◆ WHAT TO PRODUCE:
Transcribe the material verbatim in full; the pictures do not belong in the copy.

start DATA SHOWN

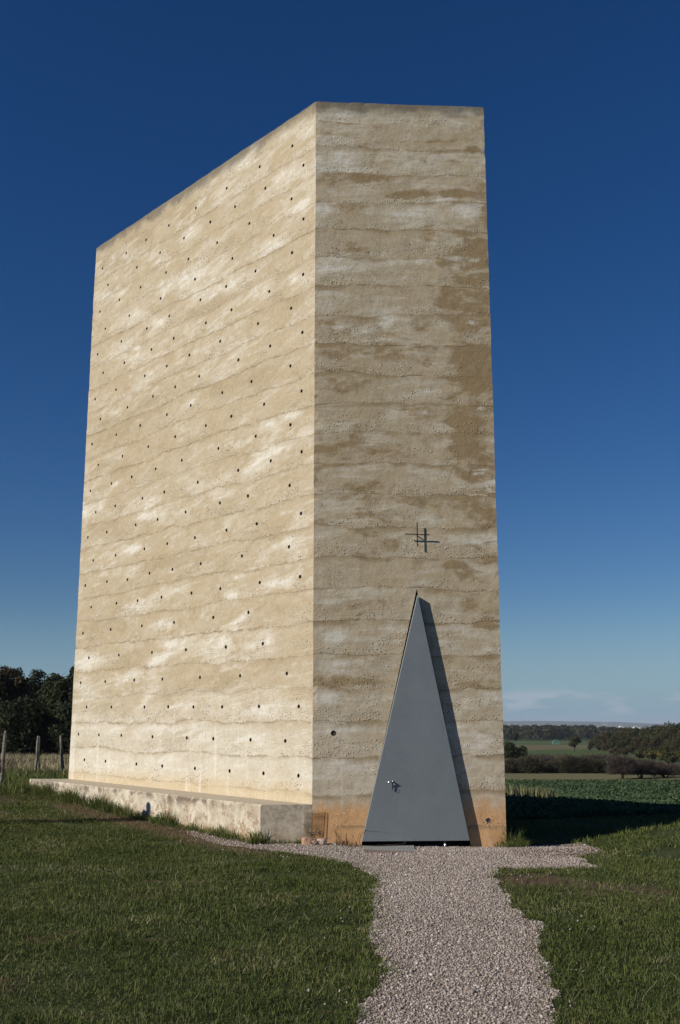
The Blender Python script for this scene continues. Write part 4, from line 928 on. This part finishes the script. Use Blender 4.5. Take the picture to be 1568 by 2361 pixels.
def twig_mesh(name, w, h, n, seed, gap=.25, length=.45, thick=.014):
    r = np.random.default_rng(seed)
    a = r.uniform(0, 6.283, n); el = r.uniform(gap, 1.0, n) ; rad = r.random(n) ** .4
    x = np.cos(a) * rad * w * np.sqrt(np.clip(1.05 - (el - .55) ** 2 * 2.6, .05, 1)); y = np.sin(a) * rad * w * np.sqrt(np.clip(1.05 - (el - .55) ** 2 * 2.6, .05, 1)); z = el * h
    x = x + .12 * w * np.sin(z * 5 + a * 3); z = z * (1 - .18 * rad * np.abs(np.sin(a * 2.5 + seed)))
    d = np.stack([x / w + r.normal(0, .6, n), y / w + r.normal(0, .6, n), .6 + r.normal(0, .5, n)], -1); d /= np.linalg.norm(d, axis=1)[:, None]
    L = length * r.uniform(.4, 1.2, n)[:, None]; s = np.cross(d, r.normal(0, 1, (n, 3))); s /= np.linalg.norm(s, axis=1)[:, None]; s *= thick * r.uniform(.6, 1.4, n)[:, None]
    P = np.stack([x, y, z], -1); V = np.stack([P - s, P + s, P + d * L + s * .4, P + d * L - s * .4], 1).reshape(-1, 3)
    return mesh_np(name, V, np.arange(4 * n).reshape(-1, 4))
for i, (fx, by, top, Yd, w, lab) in enumerate(((1434, 1801, 1744, 84, 1.05, 'leaning bare thorn bush with a dark crooked trunk at the field edge'), (1478, 1801, 1752, 86, 1.25, 'wide bare brown bush right of the leaning thorn bush'), (1535, 1799, 1763, 88, 1.3, 'low bare bush at the right picture edge above the crop'), (1509, 1800, 1758, 92, 1.1, 'bare bush between the wide brown bush and the right edge bush'))):
    rr_ = ray(fx, by); x = rr_.x / rr_.y * Yd; rt_ = ray(fx, top); z0 = hz(x, Yd); hh = HC + rt_.z / rt_.y * Yd - z0
    o = empty('thorn_bush', (x, Yd, z0)); tag(o, lab, 'bush')
    link('crown', twig_mesh('crown', w, hh, 6500, 700 + i, .22, .34, .011), M['twig'], o)
    bm = bmesh.new(); rd = random.Random(i)
    for j in range(4):
        p = Vector((rd.uniform(-.1, .1), 0, -.1)); dirx = rd.uniform(-.5, .5)
        for s in range(4):
            q = p + Vector((dirx * .3 + rd.uniform(-.1, .1), rd.uniform(-.15, .15), hh * .2)); add_tube(bm, p, q, .055 - .01 * s, .045 - .01 * s, 6); p = q
    bm_obj('trunk', bm, M['bark'], o)
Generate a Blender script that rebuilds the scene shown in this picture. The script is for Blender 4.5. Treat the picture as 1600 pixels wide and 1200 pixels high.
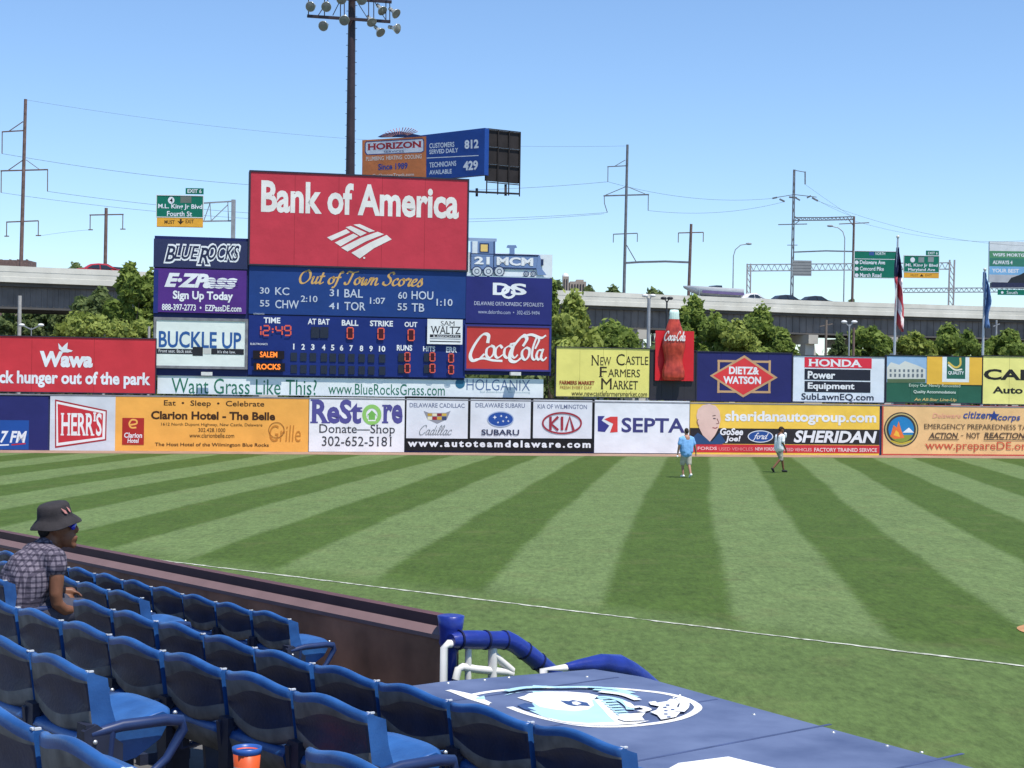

end DATA SHOWN

◆ CORRECT ANSWER:
The Blender Python script for this scene continues. Write part 4, from line 928 on. This part finishes the script. Use Blender 4.5. Take the picture to be 1568 by 2361 pixels.
def twig_mesh(name, w, h, n, seed, gap=.25, length=.45, thick=.014):
    r = np.random.default_rng(seed)
    a = r.uniform(0, 6.283, n); el = r.uniform(gap, 1.0, n) ; rad = r.random(n) ** .4
    x = np.cos(a) * rad * w * np.sqrt(np.clip(1.05 - (el - .55) ** 2 * 2.6, .05, 1)); y = np.sin(a) * rad * w * np.sqrt(np.clip(1.05 - (el - .55) ** 2 * 2.6, .05, 1)); z = el * h
    x = x + .12 * w * np.sin(z * 5 + a * 3); z = z * (1 - .18 * rad * np.abs(np.sin(a * 2.5 + seed)))
    d = np.stack([x / w + r.normal(0, .6, n), y / w + r.normal(0, .6, n), .6 + r.normal(0, .5, n)], -1); d /= np.linalg.norm(d, axis=1)[:, None]
    L = length * r.uniform(.4, 1.2, n)[:, None]; s = np.cross(d, r.normal(0, 1, (n, 3))); s /= np.linalg.norm(s, axis=1)[:, None]; s *= thick * r.uniform(.6, 1.4, n)[:, None]
    P = np.stack([x, y, z], -1); V = np.stack([P - s, P + s, P + d * L + s * .4, P + d * L - s * .4], 1).reshape(-1, 3)
    return mesh_np(name, V, np.arange(4 * n).reshape(-1, 4))
for i, (fx, by, top, Yd, w, lab) in enumerate(((1434, 1801, 1744, 84, 1.05, 'leaning bare thorn bush with a dark crooked trunk at the field edge'), (1478, 1801, 1752, 86, 1.25, 'wide bare brown bush right of the leaning thorn bush'), (1535, 1799, 1763, 88, 1.3, 'low bare bush at the right picture edge above the crop'), (1509, 1800, 1758, 92, 1.1, 'bare bush between the wide brown bush and the right edge bush'))):
    rr_ = ray(fx, by); x = rr_.x / rr_.y * Yd; rt_ = ray(fx, top); z0 = hz(x, Yd); hh = HC + rt_.z / rt_.y * Yd - z0
    o = empty('thorn_bush', (x, Yd, z0)); tag(o, lab, 'bush')
    link('crown', twig_mesh('crown', w, hh, 6500, 700 + i, .22, .34, .011), M['twig'], o)
    bm = bmesh.new(); rd = random.Random(i)
    for j in range(4):
        p = Vector((rd.uniform(-.1, .1), 0, -.1)); dirx = rd.uniform(-.5, .5)
        for s in range(4):
            q = p + Vector((dirx * .3 + rd.uniform(-.1, .1), rd.uniform(-.15, .15), hh * .2)); add_tube(bm, p, q, .055 - .01 * s, .045 - .01 * s, 6); p = q
    bm_obj('trunk', bm, M['bark'], o)
Generate a Blender script that rebuilds the scene shown in this picture. The script is for Blender 4.5. Treat the picture as 1600 pixels wide and 1200 pixels high.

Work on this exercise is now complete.